Los Angeles County District Attorney George Gascon speaks during a news conference on February 22, 2023, in Los Angeles.Mark J. Terrill (AP)

Two former Los Angeles-area police detectives have been charged in the 2020 shooting of an unarmed man that left him paralyzed from the waist down, the district attorney said Wednesday. Former Whittier detectives Cynthia Lopez and Salvador Murillo opened fire on April 30, 2020, as Nicholas Carrillo ran from them. Two bullets struck him in the back — one severing his spinal cord — as he climbed a fence to escape.

“Although he was lucky to survive, his life was forever changed, and he must now begin using a wheelchair,” Los Angeles County District Attorney George Gascón said Wednesday during a news conference.

Murillo is charged with two counts of assault with a semiautomatic firearm and two counts of assault under color of authority. Lopez faces two counts of assault under color of authority, one count of shooting into an occupied vehicle and one count of assault with a semiautomatic firearm. Prosecutors filed the charges Tuesday.

The detectives were in plainclothes and an unmarked car when they spotted a sedan that had been supposedly used during an unarmed robbery the month before, Gascón said. A woman was the suspect in that robbery at a Walmart, where a television was stolen. Carrillo was alone in the car on the day he was shot.

The detectives followed the sedan into an alley, and emerged from their vehicle with their guns drawn. The sedan reversed and collided with the detectives’ car, Gascón said.

Lopez fired into the sedan’s rear windshield, prosecutors said. Carrillo then ran from the car and Lopez and Murillo opened fire as they chased him. He was not armed.

They are expected to be arraigned Monday. It was not immediately clear whether they had attorneys who could speak on their behalf.

The detectives are no longer employed by the Whittier Police Department, which directed media inquiries to prosecutors.

“The Whittier Police Department, which is committed to responsible and accountable policing, will provide assistance to the District Attorney’s Office as needed,” Whittier Police Chief Aviv Bar said in a statement after the charges were announced.

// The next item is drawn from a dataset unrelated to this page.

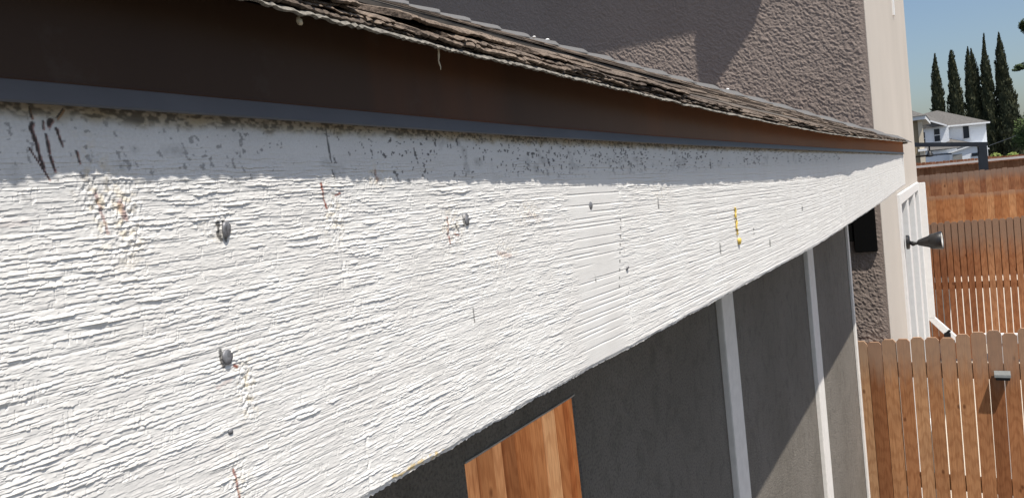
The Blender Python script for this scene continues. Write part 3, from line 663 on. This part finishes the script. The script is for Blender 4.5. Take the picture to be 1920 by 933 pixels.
# ------------------------------------------------------------------ fences further back
M_w1 = wood('cedar_pickets_middle', [(0, (.25, .098, .042)), (.5, (.34, .145, .064)), (1, (.42, .205, .10))], ((.25, .165, .115), .45, .8), -.88, grain=.8)
f1_ = thing('picket_fence', 'middle cedar picket fence with open gaps, behind the black spotlight', 'fence', (.4, 11.7, -EYE))
x = -1.4
while x < 3.0:
    wd = .069 + R.uniform(-.001, .001); mb = MB(); dogear(mb, x, x + wd, 11.684, 11.700, -EYE + .04, -.875 + R.uniform(-.012, .008), .018, R.uniform(-.003, .003)); mb.build('picket', M_w1, f1_); x += wd + .0095
for z in (-2.55, -1.80, -1.10):
    mb = MB(); mb.box(-1.4, 3.0, 11.706, 11.744, z, z + .09); mb.build('rail', M_w1, f1_)
mb = MB(); mb.box(-1.4, 3.0, 11.702, 11.712, -1.62, -.90); mb.build('backing_board', M_w1, f1_)
for xx in (-1.2, 1.2, 2.9):
    mb = MB(); mb.box(xx, xx + .09, 11.746, 11.836, -EYE, -.95); mb.build('post', M_w1, f1_)
def panel_fence(label, Y, x0, x1, ztop, wd, mt, slope=0, posts=True, ear=.02):
    th = thing('board_fence', label, 'fence', ((x0 + x1) / 2, Y, -EYE)); mb = MB(); x = x0
    while x < x1:
        w2 = wd * R.uniform(.96, 1.04); z = ztop + slope * (x - x0) + R.uniform(-.015, .012); yj = R.uniform(-.004, .004)
        dogear(mb, x, x + w2 - .004, Y - .018 + yj, Y + yj, -EYE + .03, z, ear); x += w2
    mb.build('board_panel', mt, th)
    for k in range(2):
        m2 = MB(); zz_ = -EYE + .3 + k * (ztop + EYE - .7); m2.box(x0, x1, Y + .006, Y + .045, zz_, zz_ + .09); m2.build('rail', mt, th)
    xx = x0 + .3
    while xx < x1:
        m2 = MB(); m2.box(xx, xx + .1, Y + .047, Y + .147, -EYE, ztop - .1); m2.build('post', mt, th); xx += 2.4
    return th
M_w2 = wood('cedar_boards_orange', [(0, (.34, .125, .045)), (.5, (.44, .19, .075)), (1, (.53, .27, .125))], ((.30, .20, .14), .12, .5), -.88, use_attr=True, grain=.5)
M_w3 = wood('cedar_boards_weathered', [(0, (.24, .095, .045)), (.5, (.33, .145, .068)), (1, (.40, .20, .10))], ((.23, .16, .12), .35, .85), -.45, use_attr=True, grain=.4)
M_w4 = wood('cedar_boards_far', [(0, (.33, .14, .065)), (.5, (.40, .185, .09)), (1, (.46, .23, .12))], None, 0, use_attr=True, grain=.3)
M_w5 = wood('cedar_boards_reddish', [(0, (.25, .10, .05)), (.5, (.31, .135, .07)), (1, (.36, .17, .10))], None, 0, use_attr=True, grain=.3)
panel_fence('orange cedar board fence, second row back, its top edge above the gapped picket fence', 20, -2.5, 5.0, -.89, .14, M_w2)
panel_fence('weathered brown board fence standing in front of the dark pergola post', 26, -3, 6.5, -.47, .14, M_w3, -.01)
panel_fence('brown board fence topped by the long pale rail, behind the dark pergola post', 34, -4, 9, -.33, .14, M_w4, -.012)
panel_fence('farthest low reddish brown fence below the white house', 40, -4, 11, -.08, .14, M_w5, -.03)
cr = thing('pale_rail', 'long pale rail capping the brown fence behind the pergola', 'rail', (2, 33.9, -.3))
mb = MB(); mb.prism([(-4.0, -.19), (9, -.36), (9, -.28), (-4.0, -.11)], 'y', 33.84, 33.975); M_pale = plain('pale_coping', (.62, .56, .53), .8, .1, 2)
for q in range(len(mb.v)): mb.v[q] = (mb.v[q][0], mb.v[q][1], mb.v[q][2] - .10)
mb.build('rail', M_pale, cr)

# ------------------------------------------------------------------ pergola and fan
M_per = plain('charcoal_metal', (.022, .026, .034), .45, .15, 6)
pg = thing('pergola', 'dark charcoal pergola, flat beam on a square post before the white house', 'pergola', (.7, 30, -EYE))
mb = MB(); mb.prism([(-2.6, .64), (.87, .20), (.87, .33), (-2.6, .77)], 'y', 29.92, 30.08); mb.build('beam', M_per, pg)
mb = MB(); mb.box(.60, .84, 29.91, 30.09, -EYE, .235, .006); mb.build('post', M_per, pg)
mb = MB(); mb.box(-2.6, -2.4, 29.91, 30.09, -EYE, .62, .006); mb.build('post', M_per, pg)
mb = MB(); mb.prism([(-2.55, .645), (.80, .22), (.80, .32), (-2.55, .74)], 'y', 33.0, 33.12); mb.box(.62, .76, 30.08, 33.0, .23, .33); mb.box(.62, .78, 33.0, 33.15, -EYE, .23); mb.build('rear_frame', M_per, pg)
fan = thing('ceiling_fan', 'black ceiling fan hanging below the dark pergola beam', 'ceiling fan', (-.85, 30, .40))
M_fan = plain('black_fan', (.012, .012, .013), .5, .1, 10)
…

The Whittier Police Officers’ Association, the union that represents the department’s rank-and-file officers, did not immediately respond to a request for comment Wednesday.

Whittier is about 15 miles (24 kilometers) southeast of downtown Los Angeles.

The Whittier case comes two weeks after Gascón’s office charged seven California Highway Patrol officers and a nurse with involuntary manslaughter in the 2020 death of a man who screamed “I can’t breathe” while multiple officers restrained him as they tried to take a blood sample.